Proposed federal rules to make hauling crude oil by rail safer and avoid fiery wrecks would drive up costs and put the U.S. energy revival at risk, the head of an oil industry trade group said.

The American Petroleum Institute joined by the Association of American Railroads today proposed keeping older tank cars, which investigators say are vulnerable to puncture, in service for twice as long as envisioned by regulators drafting rules for carrying flammable liquids like oil on trains.

The Transportation Department proposal to phase out older cars known as DOT-111s in two years is “not feasible,” said Jack Gerard, executive director of the Washington-based API, which represents companies including Exxon Mobil Corp. and Chevron Corp.

The rules “could stifle North America’s energy renaissance and curtail substantial volumes of U.S. and Canadian oil production,” Gerard said.

U.S. regulators drafted the rule after several accidents of oil tank cars, including a July 2013 derailment in Quebec that killed 47 people, and fiery explosions that rattled communities in North Dakota, Virginia and elsewhere. Today is the deadline to file comments with the agency, which may issue a final rule this year.

Surging Production

The regulators are considering tougher standards to account for an increase in the use of trains to carry flammable liquids, particularly crude oil from places like North Dakota’s Bakken field where production is soaring beyond the capacity of pipelines. U.S. carloads of oil jumped to 408,000 last year from 11,000 in 2009.

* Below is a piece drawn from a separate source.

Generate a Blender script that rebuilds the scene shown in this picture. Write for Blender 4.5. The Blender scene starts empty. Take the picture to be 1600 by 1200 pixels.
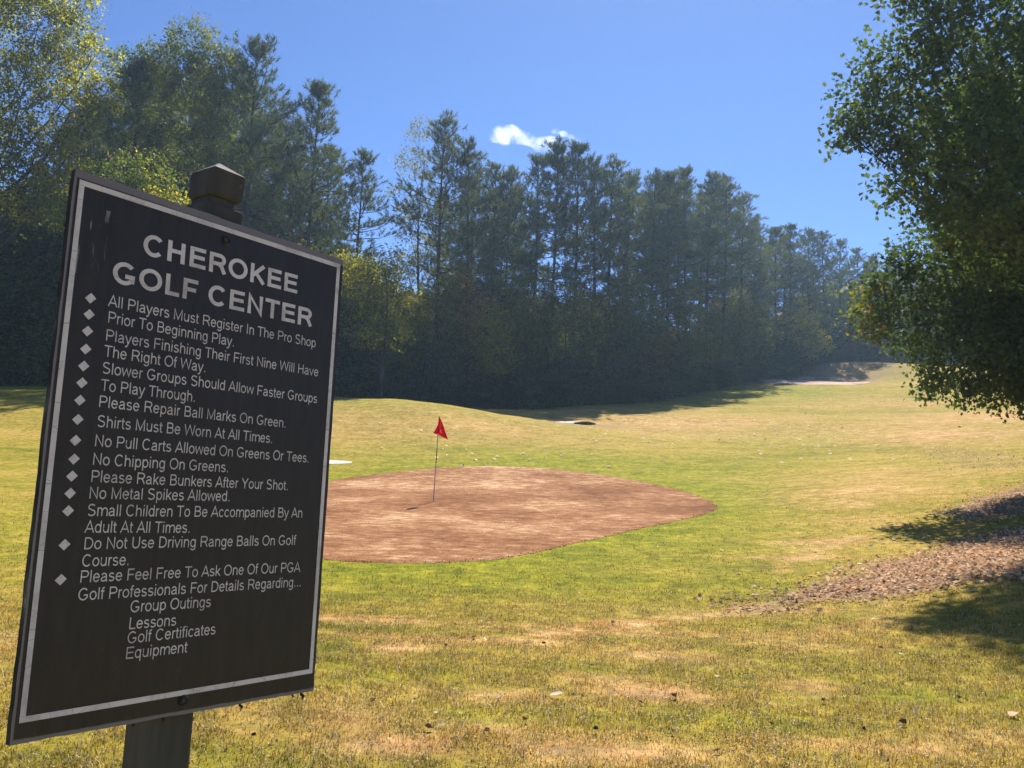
import bpy, math, random
import numpy as np
from mathutils import Vector, Matrix

SC = bpy.context.scene
COL = SC.collection
R_ = math.radians

# ------------------------------------------------------------------ camera
EYE = 1.55
FPX = 1405.0                       # focal length in pixels of a 1600 px wide frame
PITCH, ROLL = R_(5.5), R_(2.0)
fw = np.array([0.0, math.cos(PITCH), math.sin(PITCH)])
u0 = np.array([0.0, -math.sin(PITCH), math.cos(PITCH)])
x0 = np.array([1.0, 0.0, 0.0])
CR = math.cos(ROLL) * x0 + math.sin(ROLL) * u0
CU = -math.sin(ROLL) * x0 + math.cos(ROLL) * u0
CAM = np.array([0.0, 0.0, EYE])
cam = bpy.data.cameras.new('camera')
cam.sensor_width = 36.0
cam.lens = FPX / 1600.0 * 36.0
cam.clip_start, cam.clip_end = 0.1, 9000.0
camo = bpy.data.objects.new('camera', cam)
COL.objects.link(camo)
camo.matrix_world = Matrix(((CR[0], CU[0], -fw[0], 0), (CR[1], CU[1], -fw[1], 0), (CR[2], CU[2], -fw[2], EYE), (0, 0, 0, 1)))
SC.camera = camo

# ------------------------------------------------------------------ light
SUN_AZ, SUN_EL = R_(14.0), R_(47.0)
world = bpy.data.worlds.new('World')
SC.world = world
world.use_nodes = True
wn = world.node_tree
sky = wn.nodes.new('ShaderNodeTexSky')
sky.sky_type = 'NISHITA'
sky.sun_disc = False
sky.sun_elevation = SUN_EL
sky.sun_rotation = SUN_AZ
sky.altitude = 300.0
sky.air_density = 0.5
sky.dust_density = 0.08
sky.ozone_density = 10.0
wn.links.new(sky.outputs[0], wn.nodes['Background'].inputs[0])
wn.nodes['Background'].inputs[1].default_value = 0.085
sl = bpy.data.lights.new('sun', 'SUN')
sl.energy = 4.2
sl.angle = R_(0.53)
sl.color = (1.0, 0.95, 0.86)
so = bpy.data.objects.new('sun', sl)
COL.objects.link(so)
SV = Vector((math.sin(SUN_AZ) * math.cos(SUN_EL), math.cos(SUN_AZ) * math.cos(SUN_EL), math.sin(SUN_EL)))
so.rotation_euler = (-SV).to_track_quat('-Z', 'Y').to_euler()
so.location = (20, 40, 60)
SC.view_settings.view_transform = 'Standard'
SC.view_settings.look = 'None'
SC.view_settings.exposure = 1.26
SC.view_settings.gamma = 1.0
SC.render.engine = 'CYCLES'
SC.cycles.max_bounces = 9
SC.cycles.diffuse_bounces = 5
SC.cycles.transmission_bounces = 5
SC.cycles.transparent_max_bounces = 8
SC.cycles.volume_bounces = 5
SC.cycles.use_denoising = True
HAZE = 0.00044                      # scattering of the air per metre

# ------------------------------------------------------------------ helpers
def link(name, data, parent=None):
    o = bpy.data.objects.new(name, data)
    COL.objects.link(o)
    if parent is not None:
        o.parent = parent
    return o

def tag(o, label=None, cat=None, group=None, kind=None):
    if label: o['label'] = label
    if cat: o['category'] = cat
    if group: o['group'] = group
    if kind: o['kind'] = kind
    return o

def empty(name, loc, rz=0.0, sc=1.0):
    o = link(name, None)
    o.empty_display_size = 0.2
    o.location = loc
    o.rotation_euler = (0, 0, rz)
    o.scale = (sc, sc, sc)
    return o

def copy_tree(o, parent=None):
    c = o.copy()
    COL.objects.link(c)
    if parent is not None:
        c.parent = parent
    for ch in o.children:
        copy_tree(ch, c)
    return c

def mesh_np(name, V, tris=None, quads=None, mats=(), smooth=False, attrs=None, mat_idx=None):
    me = bpy.data.meshes.new(name)
    V = np.ascontiguousarray(V, dtype=np.float32)
    me.vertices.add(len(V))
    me.vertices.foreach_set('co', V.ravel())
    parts, starts, n = [], [], 0
    for F_, k in ((tris, 3), (quads, 4)):
        if F_ is not None and len(F_):
            F_ = np.asarray(F_, dtype=np.int32)
            parts.append(F_.ravel())
            starts.append(n + np.arange(len(F_), dtype=np.int32) * k)
            n += F_.size
    loops = np.concatenate(parts)
    st = np.concatenate(starts)
    me.loops.add(len(loops))
    me.loops.foreach_set('vertex_index', loops)
    me.polygons.add(len(st))
    me.polygons.foreach_set('loop_start', st)
    me.polygons.foreach_set('use_smooth', np.full(len(st), bool(smooth)))
    if mat_idx is not None:
        me.polygons.foreach_set('material_index', np.asarray(mat_idx, dtype=np.int32))
    for m in mats:
        me.materials.append(m)
    if attrs:
        for an, A in attrs.items():
            at = me.attributes.new(an, 'FLOAT_COLOR', 'POINT')
            at.data.foreach_set('color', np.ascontiguousarray(A, dtype=np.float32).ravel())
    me.update(calc_edges=True)
    me.validate()
    return me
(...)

The American Petroleum Institute and Association of American Railroads, whose members include Berkshire Hathaway Inc.’s BNSF railway, suggested that DOT-111s be replaced or retrofitted within four years. Tank car makers would get as long as a year to increase the capacity of their rolling stock.

The Transportation Department’s proposal calls for older tank cars to be modified or scrapped within two years from the time the rule goes into effect.

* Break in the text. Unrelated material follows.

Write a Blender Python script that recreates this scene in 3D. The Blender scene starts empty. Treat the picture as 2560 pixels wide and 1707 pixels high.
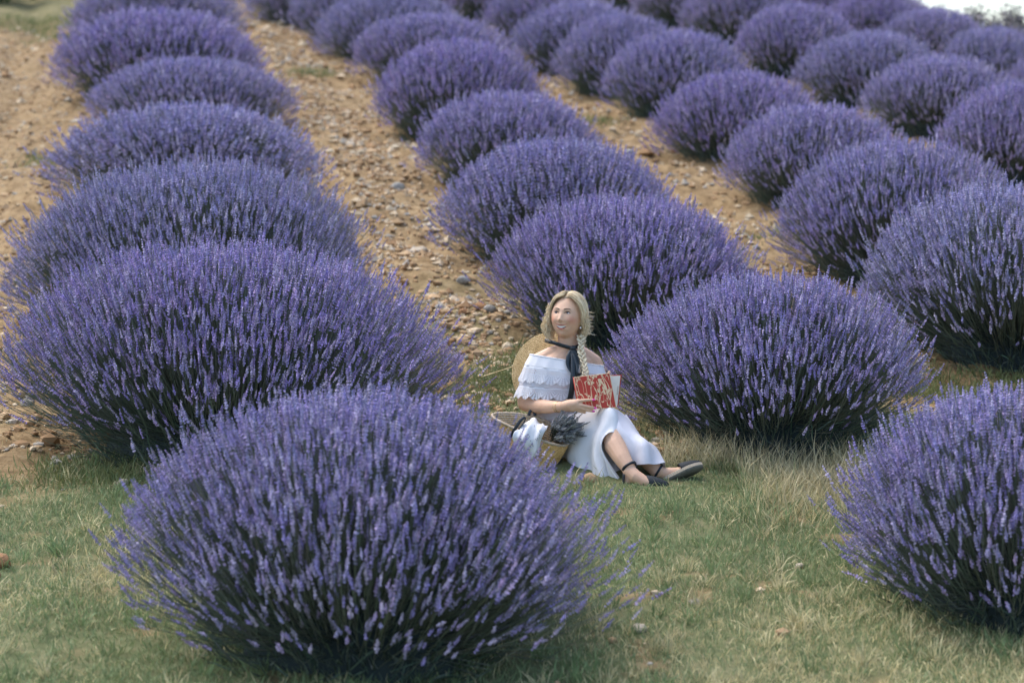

The API-AAR also proposed that new tank cars have half-inch shells, or slightly thicker than the latest models and one- eighth of an inch thinner than options proposed by the Transportation Department.

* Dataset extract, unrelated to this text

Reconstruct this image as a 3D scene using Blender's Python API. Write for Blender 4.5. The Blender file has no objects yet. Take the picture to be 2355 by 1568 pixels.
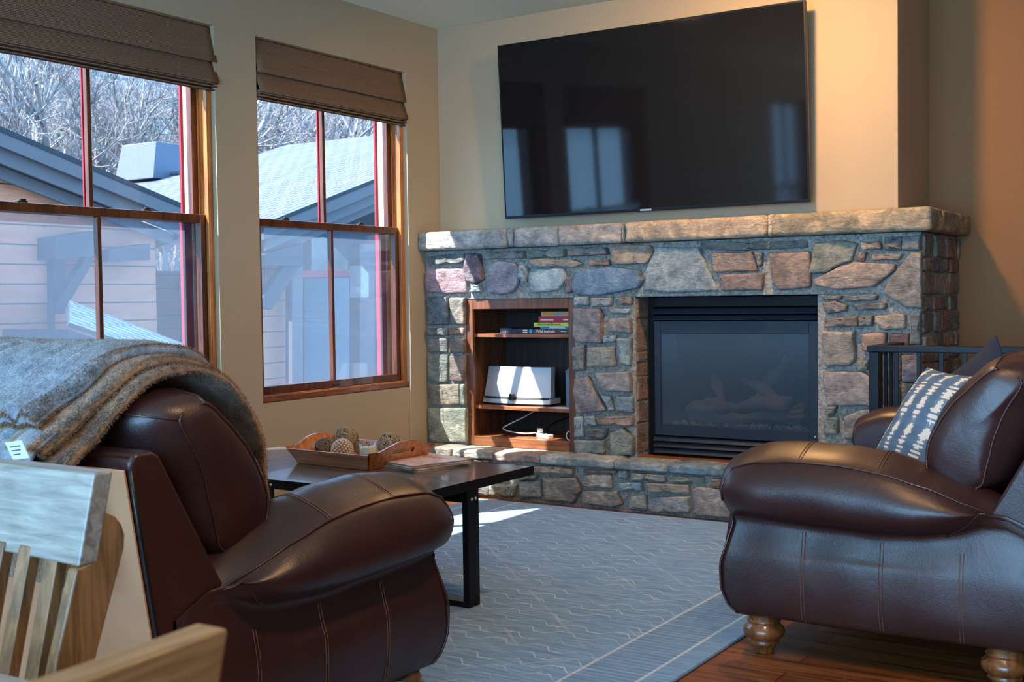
import bpy, bmesh, math, random
from mathutils import Vector, Matrix, noise
random.seed(7)
C = bpy.context.scene.collection
PI = math.pi
sc = bpy.context.scene
# ------------------------------------------------------------------ camera
CAM = Vector((4.5562, -6.2287, 1.2)); F = 2740.0
_a, _b, _r = math.radians(32.8047), math.radians(2.0803), math.radians(0.7912)
_f = Vector((-math.sin(_a)*math.cos(_b), math.cos(_a)*math.cos(_b), -math.sin(_b)))
_rt = Vector((math.cos(_a), math.sin(_a), 0)); _up = _rt.cross(_f)
RX = _rt*math.cos(_r) - _up*math.sin(_r); RU = _rt*math.sin(_r) + _up*math.cos(_r)
cd = bpy.data.cameras.new('camera'); cam = bpy.data.objects.new('camera', cd); C.objects.link(cam)
cam.matrix_world = Matrix(((RX.x, RU.x, -_f.x, CAM.x), (RX.y, RU.y, -_f.y, CAM.y), (RX.z, RU.z, -_f.z, CAM.z), (0, 0, 0, 1)))
cd.sensor_width = 36; cd.lens = F*36/2355; cd.clip_start = .05; cd.clip_end = 500
cd.dof.use_dof = True; cd.dof.focus_distance = 4.6; cd.dof.aperture_fstop = 10
sc.camera = cam
def at(px, py, ax, v):
    """the point of a real plane (x, y or z = v) seen at a pixel of the photograph"""
    d = RX*((px-1177.5)/F) - RU*((py-784)/F) + _f
    k = 'XYZ'.index(ax); t = (v-CAM[k])/d[k]
    return CAM + d*t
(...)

Gerard said the proposal stems from conversations with companies that represent another component of the crude-by-rail business, the manufacturers of the tank cars.

Meeting Deadlines

At least one, the Greenbrier Companies of Lake Oswego, Oregon, thinks it can meet the timeline laid out by the Transportation Department.

Without an aggressive timeline, “we won’t move as quickly toward those safer standards as we otherwise might,” said spokesman Jack Isselman in an interview.

The company also said the 9/16th inch tank car shell suggested by the government offers significant safety benefits, a point disputed by the API and AAR proposal.

The amount of crude carried by railroads has climbed as U.S. oil production, which is at its highest point in three decades, has surged.

Accidents have also increased. There were five accidents in 2013, according to the Transportation Department. There have been another five so far this year. No accidents involving crude oil were reported in 2010.

The worst occurred in 2013 when an unattended train with more than 70 oil tank cars rolled into Lac-Megantic, Quebec, derailing and sparking a massive explosion that left 47 people dead.

The API, citing a study done by ICF International Inc., a consultancy based in Fairfax, Virginia, said the U.S. proposed phase-out could restrict the production and transportation of goods, costing consumers up to $45.2 billion.